At 1100 AM the pubs are opened. By 1120 the days quota of scotch has been sold – by 1135 the beer is sold – by 1145 the whiskey is sold out – the rum and gin hold out quite a bit longer. The Australians blame all such shortages on the Yankees. Not being a Yankee, naturally I am not to blame.
North Carolinian Ray Carleton,
Camp Strathpine, Queensland, Australia, 1943
For a family divided by war but united through mail, what happens if the letters stop?
As World War II ravages the globe, one scattered American family is held together by ink, paper, and hope. Harold Carleton is in Europe with one of his brothers; another is in the jungles of the Pacific islands; a nephew is training pilots in Texas; his brother wants to leave school and join the fight.

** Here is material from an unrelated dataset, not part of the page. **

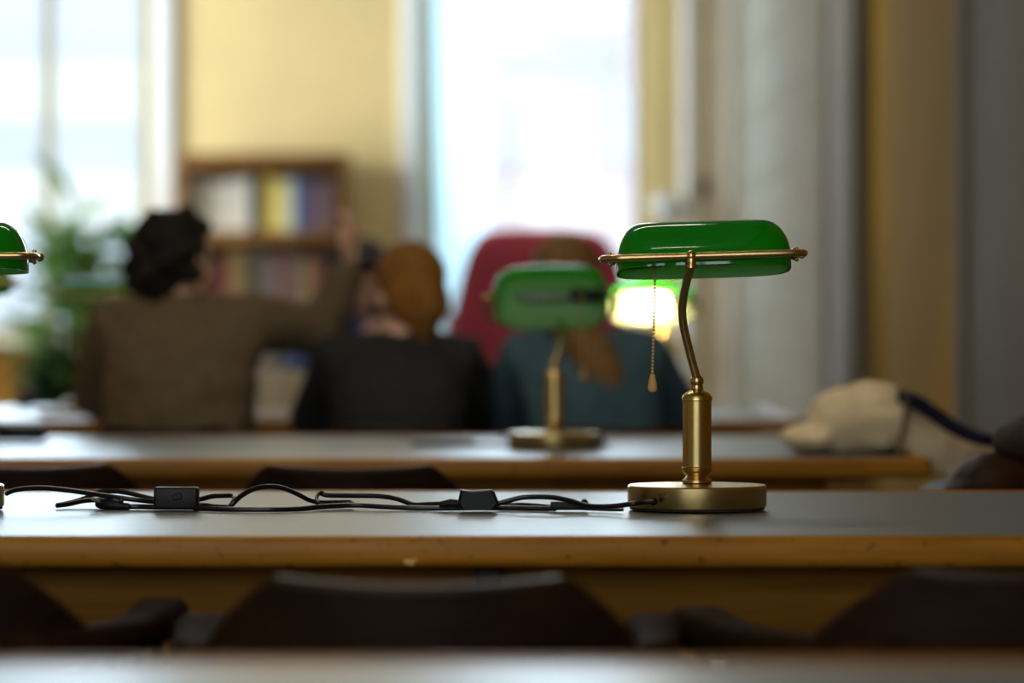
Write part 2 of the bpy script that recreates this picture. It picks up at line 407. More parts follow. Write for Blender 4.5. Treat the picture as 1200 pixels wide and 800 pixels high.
# ------------------------------------------------------------------ captain's chairs
def chair(label, loc, rz, group):
    t = thing('wooden_armchair', label, 'chair', loc, rz, group); W = M['walnut']
    # seat, saddle-edged
    s = MB(); rg = []
    for z, k in ((0.425, 0.93), (0.432, 0.985), (0.442, 1.0), (0.45, 0.98), (0.452, 0.93)):
        rg.append([Vector((math.copysign(abs(math.cos(a)) ** 0.5, math.cos(a)) * 0.215 * k * (1 + 0.06 * math.sin(a)), math.copysign(abs(math.sin(a)) ** 0.5, math.sin(a)) * 0.205 * k, z)) for a in [2 * math.pi * i / 40 for i in range(40)]])
    s.rings(rg); link('seat', s, W, t)
    for sx in (-1, 1):
        for sy in (-1, 1):
            a = Vector((sx * 0.15, sy * 0.14, 0.43)); b = Vector((sx * 0.195, sy * 0.20, 0.0))
            link('leg', MB().tube([a, a.lerp(b, 0.3), a.lerp(b, 0.55), b], [0.016, 0.021, 0.02, 0.013], 12), W, t)
        p = Vector((sx * 0.177, -0.176, 0.17)); q = Vector((sx * 0.177, 0.176, 0.17))
        link('stretcher', MB().tube([p, p.lerp(q, .5), q], [0.009, 0.013, 0.009], 10), W, t)
    link('stretcher', MB().tube([(-0.177, 0, 0.17), (0, 0, 0.17), (0.177, 0, 0.17)], [0.009, 0.013, 0.009], 10), W, t)
    # arm rail: a flat bent U
    def U(u):          # u in -1..1 along the rail, returns centre of rail
        a = abs(u); sg = 1 if u > 0 else -1
        if a < 0.62:
            th = a / 0.62 * R(90); return Vector((sg * 0.222 * math.sin(th), -0.02 - 0.225 * math.cos(th), 0))
        k = (a - 0.62) / 0.38
        return Vector((sg * (0.222 + 0.004 * k), -0.02 + 0.20 * k, 0))
    rg = []; N = 60
    for i in range(N + 1):
        u = -1 + 2 * i / N; c = U(u); tn = (U(min(1, u + .01)) - U(max(-1, u - .01))).normalized(); nr = Vector((-tn.y, tn.x, 0))
        k = max(0, (abs(u) - 0.72) / 0.28); wd = 0.021 + 0.008 * math.sin(min(1, k) * math.pi * 0.55); th = 0.016 + 0.006 * k
        if i in (0, N): wd *= 0.8; th *= 0.8
        zc = 0.655
        rg.append([c + nr * x * wd + Vector((0, 0, zc + z * th)) for x, z in ((-1, -.6), (-.7, -1), (.7, -1), (1, -.6), (1, .6), (.7, 1), (-.7, 1), (-1, .6))])
    link('arm_rail', MB().rings(rg), M['armwood'], t, 50)
    # crest board standing on the rail
    rg = []; N = 40
    for i in range(N + 1):
        f = -1 + 2 * i / N; a = f * R(63); c0 = Vector((0.222 * math.sin(a), -0.02 - 0.225 * math.cos(a), 0)); out = Vector((math.sin(a), -math.cos(a), 0))
        e = abs(a) / R(63); flat = 0.52
        top = 0.742 - 0.006 * (1 - min(1, e / flat) ** 2) if e < flat else 0.742 - 0.078 * ((e - flat) / (1 - flat))
        top = max(top, 0.664); zb = 0.640
        lean = lambda z: out * (0.018 * (z - 0.66) / 0.08)
        rg.append([c0 + out * o + lean(z) + Vector((0, 0, z)) for o, z in ((-.013, zb), (.013, zb), (.012, top - .006), (.007, top), (-.007, top), (-.012, top - .006))])
    link('crest_board', MB().rings(rg), W, t, 40)
    for u in (-0.94, -0.74, -0.52, -0.34, -0.17, 0, 0.17, 0.34, 0.52, 0.74, 0.94):
        c = U(u); b = Vector((c.x * 0.84, c.y * 0.80 if c.y < 0 else c.y * 0.9, 0.447)); c.z = 0.645
        link('spindle', MB().tube([b, b.lerp(c, .4), c], [0.008, 0.0105, 0.007], 8), W, t)
    return t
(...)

At home, those left behind face a quieter battle against rationing, anxiety, and the suffocating weight of the unknown. The mailbox becomes a lifeline; it’s the only link to the boys they love. Every letter feels like a victory; every silence, a haunting threat. Which will arrive next: the US Post Office with a treasured letter, or Western Union with a dreaded telegram?
Searching for Harold is the poignant, intimate portrait of a family caught in the crosswinds of history’s greatest conflict, told through the letters that kept their hopes alive.
The child of an Air Force family, Stephen Watts was born in West Germany. He is the grandnephew of Harold Carleton.
Stephen began organizing his family’s genealogical files, tracing his lineage, and transcribing the family correspondence in 1996. His English immigrant great-great-grandfather’s correspondence inspired his first book, the award-winning Searching for Charles, published in 2022.
Stephen grew up to serve in the Air Force himself. After nine years, he left to begin a three-decade career in the insurance industry before retiring in Georgia, where he lives with his still-tolerant wife, Karin.